Más allá de la vigencia actual del código honor-vergüenza propio del mundo mediterráneo del primer tercio del siglo I, decir —y creer en— las bienaventuranzas de Jesús de Nazaret desde el horizonte de la fe cristiana, habrá de traducirse en una voluntad eficaz de inclusión de los excluidos, esto es, de redefinir no sólo ni tanto los valores y los criterios a partir de los cuales se organiza la sociedad, cuanto de rectificar —o, mejor, cambiar— los mecanismos económicos que desplazan las posibilidades de bienestar hacia una minoría privilegiada a costa de una mayoría creciente de desposeídos en nombre del malhadado neoliberalismo global
Bajó con ellos y se detuvo en un paraje llano; había un gran número de discípulos suyos y gran muchedumbre del pueblo, de toda Judea, de Jerusalén y de la región costera de Tiro y Sidón.

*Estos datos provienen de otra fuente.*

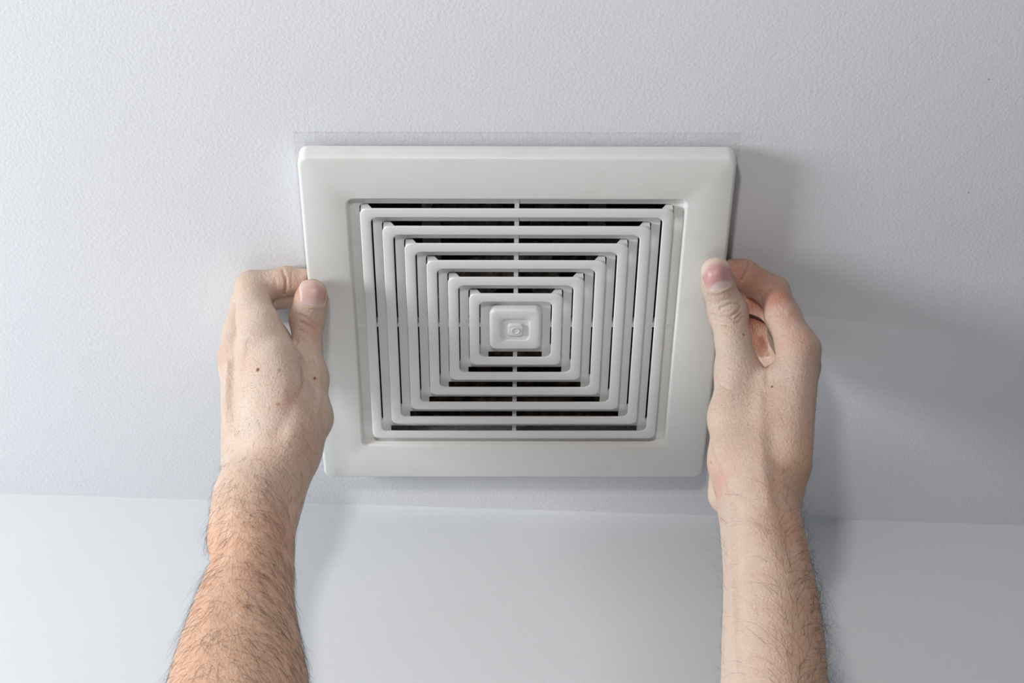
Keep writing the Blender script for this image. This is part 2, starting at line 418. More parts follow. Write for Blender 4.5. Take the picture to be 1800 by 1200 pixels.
def sculpt(data, h):
    """data: palm = list of limbs, fingers = list of (blend, limbs); every limb = (A, B, ra, rb, bdir, k)"""
    P = [x for l in data['palm'] for x in (l[0], l[1])] + [x for k, f, pr in data['fingers'] for l in f for x in (l[0], l[1])]
    P = np.array(P)
    F = Field(P.min(0) - .06, P.max(0) + .06, h)
    palm = F.new()
    for l in data['palm']: F.add(palm, *l)
    out = palm.copy()
    for k, limbs, press in data['fingers']:
        pts = [x for l in limbs for x in (l[0], l[1])]
        s = F.box(pts, .03)
        f = F.new()
        for l in limbs: F.add(f, *l)
        X, Y, Z = np.meshgrid(*[F.ax[i][s[i]] for i in range(3)], indexing='ij', sparse=True)
        if press == 'side':                               # fingertip flattened against the side of the cover
            f[s] = -smin(-f[s], np.abs(X) - .1254 + 0 * Y + 0 * Z, .0015)
        elif press == 'front':                            # thumb pad flattened on the front of the cover
            f[s] = -smin(-f[s], np.where(np.abs(X) < .1262, -.0004 - Z, BIG) + 0 * Y, .0015)
        out[s] = np.minimum(out[s], smin(palm[s], f[s], k))
    for l in data.get('carve', []):                       # grooves cut out with a soft edge
        A, B, ra, rb, k = l
        s = F.box([A, B], ra + k + .003)
        X, Y, Z = np.meshgrid(*[F.ax[i][s[i]] for i in range(3)], indexing='ij', sparse=True)
        d = limb_field(X, Y, Z, A, B, (ra, ra), (rb, rb))
        out[s] = -smin(-out[s], d, k)
    V, Q = surface_nets(out, F.lo, h)
    return relax(V, Q, 4), Q
def refine(V, Q):
    """split every quad in four and smooth"""
    e = np.sort(np.concatenate([Q[:, [0, 1]], Q[:, [1, 2]], Q[:, [2, 3]], Q[:, [3, 0]]]).astype(np.int64), axis=1)
    key = e[:, 0] * len(V) + e[:, 1]
    u, inv = np.unique(key, return_inverse=True)
    mid = (V[u // len(V)] + V[u % len(V)]) * .5
    cen = V[Q].mean(1); nq = len(Q)
    em = inv.reshape(4, nq) + len(V); ci = np.arange(nq) + len(V) + len(mid)
    V2 = np.concatenate([V, mid, cen])
    Q2 = np.concatenate([np.stack([Q[:, i], em[i], ci, em[(i + 3) % 4]], 1) for i in range(4)])
    return relax(V2, Q2, 6), Q2
# ---- end of sculpting helpers ----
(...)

Y él, alzando los ojos hacia sus discípulos, decía: «Bienaventurados los pobres, porque suyo es el Reino de Dios. Bienaventurados los que tienen hambre ahora, porque serán saciados. Bienaventurados los que lloran ahora, porque reirán. Bienaventurados serán cuando los hombres los odien, cuando los expulsen, los injurien y proscriban su nombre como malo por causa del Hijo del hombre. Alégrense ese día y salten de gozo, que su recompensa será grande en el cielo. Pues de ese modo trataban sus padres a los profetas.»
«Pero ¡ay de ustedes, los ricos!, porque han recibido su consuelo. ¡Ay de ustedes, los que ahora están hartos!, porque tendrán hambre. ¡Ay de los que ríen ahora!, porque tendrán aflicción y llanto. ¡Ay cuando todos los hombres hablen bien de ustedes!, pues de ese modo trataban sus padres a los falsos profetas.»